SUPPLIED INFORMATION |
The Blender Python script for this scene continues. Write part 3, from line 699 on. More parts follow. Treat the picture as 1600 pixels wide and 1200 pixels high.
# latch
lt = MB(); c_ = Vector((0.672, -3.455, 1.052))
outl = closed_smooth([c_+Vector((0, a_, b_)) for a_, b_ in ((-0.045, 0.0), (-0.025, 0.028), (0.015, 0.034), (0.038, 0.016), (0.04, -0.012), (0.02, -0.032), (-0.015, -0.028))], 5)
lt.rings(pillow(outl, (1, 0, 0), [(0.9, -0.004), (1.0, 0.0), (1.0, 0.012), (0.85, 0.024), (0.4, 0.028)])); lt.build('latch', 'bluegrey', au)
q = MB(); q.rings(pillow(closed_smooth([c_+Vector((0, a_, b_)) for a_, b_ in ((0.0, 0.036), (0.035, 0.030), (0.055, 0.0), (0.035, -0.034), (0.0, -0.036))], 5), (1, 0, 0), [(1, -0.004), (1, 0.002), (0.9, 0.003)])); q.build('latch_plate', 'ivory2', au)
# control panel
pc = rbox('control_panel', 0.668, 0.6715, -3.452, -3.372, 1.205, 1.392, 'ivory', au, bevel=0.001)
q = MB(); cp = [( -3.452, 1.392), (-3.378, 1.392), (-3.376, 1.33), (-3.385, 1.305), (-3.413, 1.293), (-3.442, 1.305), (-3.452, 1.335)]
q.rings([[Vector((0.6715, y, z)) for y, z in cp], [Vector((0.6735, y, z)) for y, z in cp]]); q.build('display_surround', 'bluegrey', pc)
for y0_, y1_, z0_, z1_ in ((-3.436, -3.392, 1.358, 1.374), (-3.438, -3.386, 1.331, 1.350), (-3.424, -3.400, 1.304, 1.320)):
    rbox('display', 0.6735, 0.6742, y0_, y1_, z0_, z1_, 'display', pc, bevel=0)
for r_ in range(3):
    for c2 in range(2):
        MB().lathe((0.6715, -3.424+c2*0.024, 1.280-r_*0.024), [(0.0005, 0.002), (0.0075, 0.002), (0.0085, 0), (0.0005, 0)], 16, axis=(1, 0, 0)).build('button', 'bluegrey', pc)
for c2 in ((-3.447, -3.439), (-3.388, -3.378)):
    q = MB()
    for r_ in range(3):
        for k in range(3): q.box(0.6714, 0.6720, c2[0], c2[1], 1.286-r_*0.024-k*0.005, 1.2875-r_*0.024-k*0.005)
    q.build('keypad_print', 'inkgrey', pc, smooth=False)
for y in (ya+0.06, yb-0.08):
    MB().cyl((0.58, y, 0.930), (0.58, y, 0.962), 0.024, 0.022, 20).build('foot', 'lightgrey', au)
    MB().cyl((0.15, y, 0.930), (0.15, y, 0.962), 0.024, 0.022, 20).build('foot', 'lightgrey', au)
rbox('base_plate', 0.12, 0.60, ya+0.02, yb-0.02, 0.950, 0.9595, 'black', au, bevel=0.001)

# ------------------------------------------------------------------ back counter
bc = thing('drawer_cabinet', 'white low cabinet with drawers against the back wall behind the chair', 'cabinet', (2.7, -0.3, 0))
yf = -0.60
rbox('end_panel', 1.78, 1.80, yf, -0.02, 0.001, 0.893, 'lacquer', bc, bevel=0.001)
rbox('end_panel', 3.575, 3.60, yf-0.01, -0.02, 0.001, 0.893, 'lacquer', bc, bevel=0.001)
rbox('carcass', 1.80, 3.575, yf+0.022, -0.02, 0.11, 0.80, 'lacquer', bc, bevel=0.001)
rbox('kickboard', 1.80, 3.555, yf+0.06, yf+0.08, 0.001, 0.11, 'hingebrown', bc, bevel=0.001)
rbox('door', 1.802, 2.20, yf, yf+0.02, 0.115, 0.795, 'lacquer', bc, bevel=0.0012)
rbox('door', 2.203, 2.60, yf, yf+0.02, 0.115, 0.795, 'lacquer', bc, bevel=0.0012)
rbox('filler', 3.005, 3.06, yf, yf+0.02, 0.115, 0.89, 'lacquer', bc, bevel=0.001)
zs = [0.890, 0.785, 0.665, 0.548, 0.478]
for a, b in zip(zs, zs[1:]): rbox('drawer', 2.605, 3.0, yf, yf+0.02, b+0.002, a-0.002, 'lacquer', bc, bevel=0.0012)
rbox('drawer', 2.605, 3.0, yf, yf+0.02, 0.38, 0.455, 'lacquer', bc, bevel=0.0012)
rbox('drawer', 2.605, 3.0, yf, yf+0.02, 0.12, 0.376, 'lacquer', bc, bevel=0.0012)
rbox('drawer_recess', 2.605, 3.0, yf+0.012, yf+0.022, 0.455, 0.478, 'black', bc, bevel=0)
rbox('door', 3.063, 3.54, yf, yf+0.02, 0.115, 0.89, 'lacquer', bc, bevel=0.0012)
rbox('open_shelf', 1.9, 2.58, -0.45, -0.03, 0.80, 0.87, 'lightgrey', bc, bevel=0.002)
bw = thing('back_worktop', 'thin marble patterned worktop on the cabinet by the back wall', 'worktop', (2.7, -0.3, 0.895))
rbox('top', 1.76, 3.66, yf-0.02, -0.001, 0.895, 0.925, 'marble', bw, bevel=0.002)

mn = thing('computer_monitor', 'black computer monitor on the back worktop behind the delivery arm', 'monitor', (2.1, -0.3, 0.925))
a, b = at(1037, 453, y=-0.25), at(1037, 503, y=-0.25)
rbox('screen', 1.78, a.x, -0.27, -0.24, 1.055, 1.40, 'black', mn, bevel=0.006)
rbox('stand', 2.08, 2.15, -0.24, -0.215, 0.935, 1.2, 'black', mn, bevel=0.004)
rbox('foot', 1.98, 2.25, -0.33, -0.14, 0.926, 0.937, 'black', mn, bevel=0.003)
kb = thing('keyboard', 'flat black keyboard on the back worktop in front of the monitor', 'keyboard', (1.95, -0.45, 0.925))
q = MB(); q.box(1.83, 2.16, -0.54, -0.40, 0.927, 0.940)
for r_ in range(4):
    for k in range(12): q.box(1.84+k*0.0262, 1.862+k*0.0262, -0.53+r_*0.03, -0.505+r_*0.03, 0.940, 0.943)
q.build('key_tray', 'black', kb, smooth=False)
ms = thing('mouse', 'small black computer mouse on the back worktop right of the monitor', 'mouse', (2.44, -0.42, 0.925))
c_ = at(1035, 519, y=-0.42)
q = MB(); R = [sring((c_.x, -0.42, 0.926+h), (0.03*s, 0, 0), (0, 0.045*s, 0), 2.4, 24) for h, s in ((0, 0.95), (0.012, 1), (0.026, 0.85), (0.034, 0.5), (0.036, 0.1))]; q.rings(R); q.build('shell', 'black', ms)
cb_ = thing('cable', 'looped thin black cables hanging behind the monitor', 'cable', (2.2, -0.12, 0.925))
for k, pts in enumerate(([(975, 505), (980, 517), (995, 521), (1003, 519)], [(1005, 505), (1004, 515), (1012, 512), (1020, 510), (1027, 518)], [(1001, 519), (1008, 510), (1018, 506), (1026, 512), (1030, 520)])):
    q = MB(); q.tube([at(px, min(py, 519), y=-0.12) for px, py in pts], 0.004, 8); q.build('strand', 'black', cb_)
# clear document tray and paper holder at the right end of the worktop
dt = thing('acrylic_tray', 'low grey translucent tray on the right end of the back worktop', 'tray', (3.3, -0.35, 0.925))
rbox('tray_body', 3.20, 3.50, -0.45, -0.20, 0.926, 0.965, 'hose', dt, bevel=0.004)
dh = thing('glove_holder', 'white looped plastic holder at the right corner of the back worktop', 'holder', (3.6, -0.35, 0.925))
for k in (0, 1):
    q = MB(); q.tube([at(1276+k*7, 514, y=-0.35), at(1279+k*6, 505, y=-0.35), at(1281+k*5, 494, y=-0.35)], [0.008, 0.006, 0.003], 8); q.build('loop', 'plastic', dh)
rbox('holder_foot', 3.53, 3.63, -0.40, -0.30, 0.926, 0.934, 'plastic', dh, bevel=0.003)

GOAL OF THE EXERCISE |
Print only the lines that run from the start of the listing to the line bearing "0.9595, 'black', au, bevel=0.001)"; please keep the first line and that last one, exactly as they appear.

SOLVED PROBLEM |
The Blender Python script for this scene continues. Write part 3, from line 699 on. More parts follow. Treat the picture as 1600 pixels wide and 1200 pixels high.
# latch
lt = MB(); c_ = Vector((0.672, -3.455, 1.052))
outl = closed_smooth([c_+Vector((0, a_, b_)) for a_, b_ in ((-0.045, 0.0), (-0.025, 0.028), (0.015, 0.034), (0.038, 0.016), (0.04, -0.012), (0.02, -0.032), (-0.015, -0.028))], 5)
lt.rings(pillow(outl, (1, 0, 0), [(0.9, -0.004), (1.0, 0.0), (1.0, 0.012), (0.85, 0.024), (0.4, 0.028)])); lt.build('latch', 'bluegrey', au)
q = MB(); q.rings(pillow(closed_smooth([c_+Vector((0, a_, b_)) for a_, b_ in ((0.0, 0.036), (0.035, 0.030), (0.055, 0.0), (0.035, -0.034), (0.0, -0.036))], 5), (1, 0, 0), [(1, -0.004), (1, 0.002), (0.9, 0.003)])); q.build('latch_plate', 'ivory2', au)
# control panel
pc = rbox('control_panel', 0.668, 0.6715, -3.452, -3.372, 1.205, 1.392, 'ivory', au, bevel=0.001)
q = MB(); cp = [( -3.452, 1.392), (-3.378, 1.392), (-3.376, 1.33), (-3.385, 1.305), (-3.413, 1.293), (-3.442, 1.305), (-3.452, 1.335)]
q.rings([[Vector((0.6715, y, z)) for y, z in cp], [Vector((0.6735, y, z)) for y, z in cp]]); q.build('display_surround', 'bluegrey', pc)
for y0_, y1_, z0_, z1_ in ((-3.436, -3.392, 1.358, 1.374), (-3.438, -3.386, 1.331, 1.350), (-3.424, -3.400, 1.304, 1.320)):
    rbox('display', 0.6735, 0.6742, y0_, y1_, z0_, z1_, 'display', pc, bevel=0)
for r_ in range(3):
    for c2 in range(2):
        MB().lathe((0.6715, -3.424+c2*0.024, 1.280-r_*0.024), [(0.0005, 0.002), (0.0075, 0.002), (0.0085, 0), (0.0005, 0)], 16, axis=(1, 0, 0)).build('button', 'bluegrey', pc)
for c2 in ((-3.447, -3.439), (-3.388, -3.378)):
    q = MB()
    for r_ in range(3):
        for k in range(3): q.box(0.6714, 0.6720, c2[0], c2[1], 1.286-r_*0.024-k*0.005, 1.2875-r_*0.024-k*0.005)
    q.build('keypad_print', 'inkgrey', pc, smooth=False)
for y in (ya+0.06, yb-0.08):
    MB().cyl((0.58, y, 0.930), (0.58, y, 0.962), 0.024, 0.022, 20).build('foot', 'lightgrey', au)
    MB().cyl((0.15, y, 0.930), (0.15, y, 0.962), 0.024, 0.022, 20).build('foot', 'lightgrey', au)
rbox('base_plate', 0.12, 0.60, ya+0.02, yb-0.02, 0.950, 0.9595, 'black', au, bevel=0.001)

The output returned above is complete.